The Savior's Champion
2018 • 562 pages

Ratings8

Average rating3.3

15

Sorry Jenna.

I liked the length of the book and read through it quickly because I wanted to find out more about the plot and the world. The challenges were a mixed bag. Some were interesting while others very obvious, some were not that imaginative where I might had seen something similar in a made for cable movie.

I don't read fantasy anymore, so I was fine if you didn't fit into some of the established patterns of the genre, such as not describing your magic system at all. I'm also not into romance so some of the predictable plot points were okay with me since I haven't read them 100 times before.

My only real complaint is Jenna writes men as she imagines they must talk privately when women aren't around. Sorry, we might think with our dicks sometimes but we don't actively talk about them as if they were some independent part of our selves where our sense of identity is kept. Guys who do talk about their dicks like that in front of other guys are few and far in between because that gets you shunned: it's silly and pathetic. I realize that my view is a contemporary western/American view point, but that brings me to another thing I didn't like. The dialogue was very modern. While that helped make the characters approachable, it also made me think of the characters as contemporary people, almost like a group of people larping. The line ‘worst armor ever' made me think of Simpsons comic book guy, which was immersion breaking.
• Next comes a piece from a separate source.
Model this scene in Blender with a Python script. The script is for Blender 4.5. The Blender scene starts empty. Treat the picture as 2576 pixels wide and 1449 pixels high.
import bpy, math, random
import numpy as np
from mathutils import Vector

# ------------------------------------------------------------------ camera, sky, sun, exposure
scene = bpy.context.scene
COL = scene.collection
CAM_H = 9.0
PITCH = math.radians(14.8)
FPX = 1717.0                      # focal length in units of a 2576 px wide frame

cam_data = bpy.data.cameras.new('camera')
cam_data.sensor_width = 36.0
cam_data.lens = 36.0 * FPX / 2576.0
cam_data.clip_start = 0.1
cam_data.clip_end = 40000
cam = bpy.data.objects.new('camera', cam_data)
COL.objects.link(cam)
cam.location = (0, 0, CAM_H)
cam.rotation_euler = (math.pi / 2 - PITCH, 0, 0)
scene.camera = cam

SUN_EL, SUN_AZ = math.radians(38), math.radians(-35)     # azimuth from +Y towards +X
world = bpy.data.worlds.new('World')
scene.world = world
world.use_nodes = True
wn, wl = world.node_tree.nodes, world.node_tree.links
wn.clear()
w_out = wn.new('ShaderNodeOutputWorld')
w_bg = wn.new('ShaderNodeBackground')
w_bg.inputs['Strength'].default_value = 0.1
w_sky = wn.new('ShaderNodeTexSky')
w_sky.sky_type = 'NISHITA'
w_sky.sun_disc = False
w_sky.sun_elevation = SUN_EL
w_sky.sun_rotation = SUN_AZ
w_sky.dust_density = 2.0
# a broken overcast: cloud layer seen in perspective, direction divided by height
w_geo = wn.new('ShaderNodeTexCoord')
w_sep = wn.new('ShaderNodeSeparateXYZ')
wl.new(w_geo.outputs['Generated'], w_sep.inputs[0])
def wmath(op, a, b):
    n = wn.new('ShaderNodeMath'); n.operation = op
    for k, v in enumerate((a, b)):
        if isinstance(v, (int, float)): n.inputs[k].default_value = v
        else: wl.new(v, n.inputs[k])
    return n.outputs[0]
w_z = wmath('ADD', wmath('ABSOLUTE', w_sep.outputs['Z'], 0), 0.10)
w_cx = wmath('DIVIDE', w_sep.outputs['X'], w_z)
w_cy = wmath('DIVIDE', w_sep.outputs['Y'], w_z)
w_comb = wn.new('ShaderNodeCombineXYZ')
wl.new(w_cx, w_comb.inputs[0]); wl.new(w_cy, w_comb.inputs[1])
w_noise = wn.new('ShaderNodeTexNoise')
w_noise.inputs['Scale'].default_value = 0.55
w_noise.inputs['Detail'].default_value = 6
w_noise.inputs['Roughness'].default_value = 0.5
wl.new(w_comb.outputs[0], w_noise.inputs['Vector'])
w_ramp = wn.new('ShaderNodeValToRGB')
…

I'm not going to comment too much on the characters. Tobias was fine, except a bit too ‘perfect' in his relationship with Leila. It felt like some wish fulfillment going on here, but perhaps that's an element of romance novels, don't know-don't care. Leila was fine, beautiful woman who is secretly a deadly bad ass, but nothing new there either. The erotic or sex dream scenes were okay, but seemed like they were in there for either shock or to keep the reader interested. Since I'm not a romance reader I don't know how they were supposed to be, but they came off as tame and the fact that ‘nothing really happened' between the love interests was disappointing.

Overall, the story was ‘meh'. The fact that Tobias would get seriously injured, but still be able to fight reminded me this was a story that had a plot to get through. If it was all good because of healing magic, then the magic needed to be explained more, perhaps with limitations. I get that there is a lot of hidden things driving the story on Leila's side which will be the focus of the second book. I doubt I'll read it.